SET EXERCISE
Give the data below again exactly as it stands. Omit the pictures.

____________________

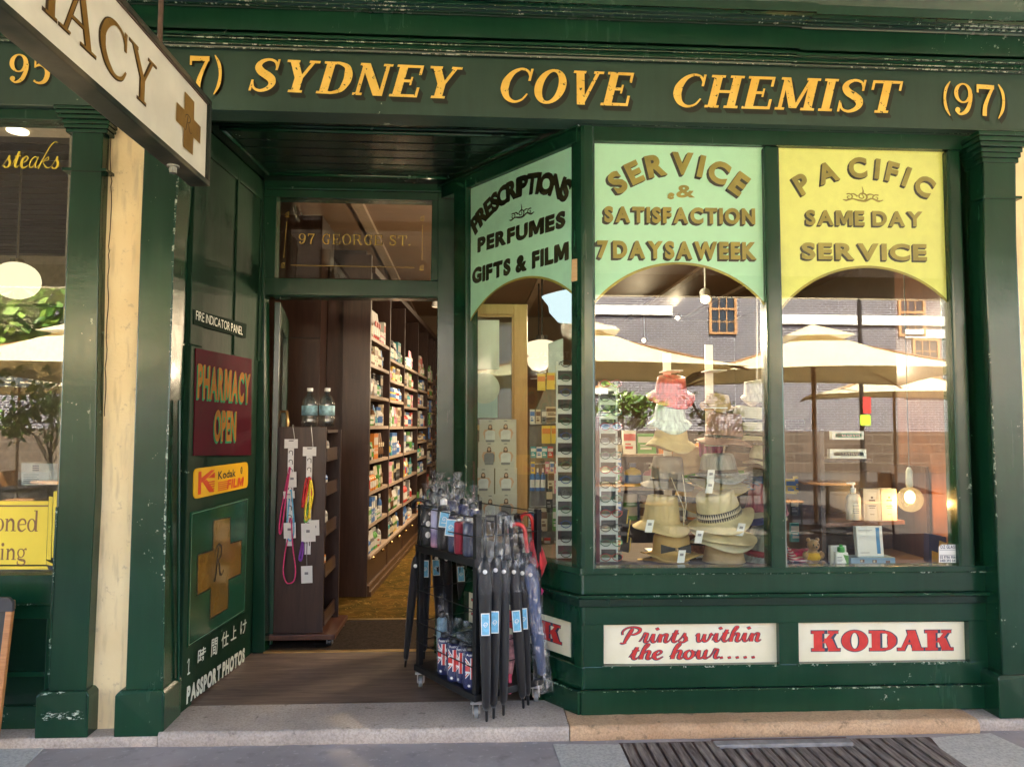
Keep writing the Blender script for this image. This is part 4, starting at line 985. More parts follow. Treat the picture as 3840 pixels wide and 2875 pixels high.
# glazier's sticker
t = thing('window_sticker', 'small white sticker with phone numbers at the bottom right corner of the yellow-topped window', 'sticker', P(3521,2108,YG-.001))
mb = MB(); mb.slab([P(a,b,YG-.0012) for a,b in ((3521,2108),(3592,2109),(3593,2041),(3530,2041),(3521,2050))], (0,.0009,0)); pn = mb.build('label', M['paper'], t)
fk2 = Frame((0,YG-.0014,0),(1,0,0),(0,0,1),(0,-1,0)); pk2 = lambda a,b: P(a,b,YG-.0014); mb = MB()
for s, a, b, tp in (('OZ GLASS', (3526,2056), (3586,2056), (3526,2043)), ('02 9786 9068', (3525,2093), (3588,2093), (3525,2083)), ('0410 392 042', (3525,2106), (3588,2106), (3525,2096))): write_px(mb, sans_layout(s, .03, .1), fk2, pk2, a, b, tp, .0004, stack=False)
for y in (2060,2079): mb.face([P(a,b,YG-.0019) for a,b in ((3524,y),(3590,y),(3590,y+1.5),(3524,y+1.5))])
mb.build('lettering', M['dkblue'], pn)
t = thing('timber_block', 'small pale timber block fixed beside the corner post on the angled window', 'block', SV(2145,1054,0))
mb = MB(); sslab(mb, [(2144,972),(2163,970),(2163,1052),(2141,1056)], .0, .018); mb.build('block', wood_mat('pale_timber', (.50,.33,.15), (.62,.43,.22), .6), t, bevel=.003)

# ================================================================ THE NEIGHBOUR ON THE LEFT
nb = thing('steak_restaurant', 'dark green restaurant front on the far left with globe lamp behind its window', 'shop', (-3, .4, 0))
yN = .30; XN = P(262,1300,yN).x
mb = MB(); mb.box((-6.4,yN-.02,P(60,452,yN).z),(-2.06,yN+.1,3.18)); mb.build('window_head', M['green'], nb, bevel=.004)
zs0, zs1 = P(150,2240,yN).z, P(150,2150,yN).z
mb = MB(); mb.box((-6.4,yN-.03,zs0-.03),(-2.0,yN+.12,zs1)); mb.build('sill', M['green'], nb, bevel=.006)
zr = P(150,2262,yN).z
mb = MB(); mb.box((-6.4,yN,.05),(-2.0,yN+.05,zs0-.031)); mb.build('riser', M['green_dark'], nb)
mb = MB()
mb.box((-6.4,yN-.02,.05),(-2.02,yN-.0005,.16)); mb.box((-6.4,yN-.02,zs0-.10),(-2.02,yN-.0005,zs0-.032)); mb.box((-2.11,yN-.018,.162),(-2.02,yN-.0005,zs0-.102)); mb.box((-6.4,yN-.016,.30),(-2.112,yN-.0005,.325)); mb.build('riser_rail', M['green_worn'], nb, bevel=.004)
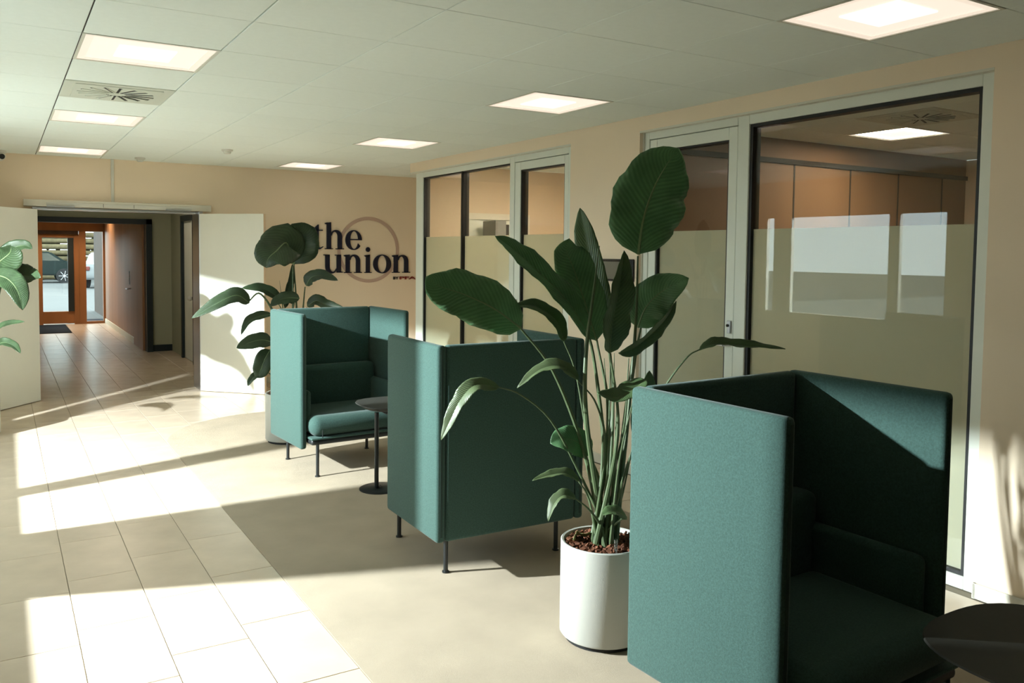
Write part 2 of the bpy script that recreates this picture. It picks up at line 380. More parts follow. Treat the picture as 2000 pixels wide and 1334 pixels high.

____________________

RESULT FOR THIS EXERCISE
Keep writing the Blender script for this image. This is part 4, starting at line 985. More parts follow. Treat the picture as 3840 pixels wide and 2875 pixels high.
# glazier's sticker
t = thing('window_sticker', 'small white sticker with phone numbers at the bottom right corner of the yellow-topped window', 'sticker', P(3521,2108,YG-.001))
mb = MB(); mb.slab([P(a,b,YG-.0012) for a,b in ((3521,2108),(3592,2109),(3593,2041),(3530,2041),(3521,2050))], (0,.0009,0)); pn = mb.build('label', M['paper'], t)
fk2 = Frame((0,YG-.0014,0),(1,0,0),(0,0,1),(0,-1,0)); pk2 = lambda a,b: P(a,b,YG-.0014); mb = MB()
for s, a, b, tp in (('OZ GLASS', (3526,2056), (3586,2056), (3526,2043)), ('02 9786 9068', (3525,2093), (3588,2093), (3525,2083)), ('0410 392 042', (3525,2106), (3588,2106), (3525,2096))): write_px(mb, sans_layout(s, .03, .1), fk2, pk2, a, b, tp, .0004, stack=False)
for y in (2060,2079): mb.face([P(a,b,YG-.0019) for a,b in ((3524,y),(3590,y),(3590,y+1.5),(3524,y+1.5))])
mb.build('lettering', M['dkblue'], pn)
t = thing('timber_block', 'small pale timber block fixed beside the corner post on the angled window', 'block', SV(2145,1054,0))
mb = MB(); sslab(mb, [(2144,972),(2163,970),(2163,1052),(2141,1056)], .0, .018); mb.build('block', wood_mat('pale_timber', (.50,.33,.15), (.62,.43,.22), .6), t, bevel=.003)

# ================================================================ THE NEIGHBOUR ON THE LEFT
nb = thing('steak_restaurant', 'dark green restaurant front on the far left with globe lamp behind its window', 'shop', (-3, .4, 0))
yN = .30; XN = P(262,1300,yN).x
mb = MB(); mb.box((-6.4,yN-.02,P(60,452,yN).z),(-2.06,yN+.1,3.18)); mb.build('window_head', M['green'], nb, bevel=.004)
zs0, zs1 = P(150,2240,yN).z, P(150,2150,yN).z
mb = MB(); mb.box((-6.4,yN-.03,zs0-.03),(-2.0,yN+.12,zs1)); mb.build('sill', M['green'], nb, bevel=.006)
zr = P(150,2262,yN).z
mb = MB(); mb.box((-6.4,yN,.05),(-2.0,yN+.05,zs0-.031)); mb.build('riser', M['green_dark'], nb)
mb = MB()
mb.box((-6.4,yN-.02,.05),(-2.02,yN-.0005,.16)); mb.box((-6.4,yN-.02,zs0-.10),(-2.02,yN-.0005,zs0-.032)); mb.box((-2.11,yN-.018,.162),(-2.02,yN-.0005,zs0-.102)); mb.box((-6.4,yN-.016,.30),(-2.112,yN-.0005,.325)); mb.build('riser_rail', M['green_worn'], nb, bevel=.004)
Write part 2 of the bpy script that recreates this picture. It picks up at line 380. More parts follow. Treat the picture as 2000 pixels wide and 1334 pixels high.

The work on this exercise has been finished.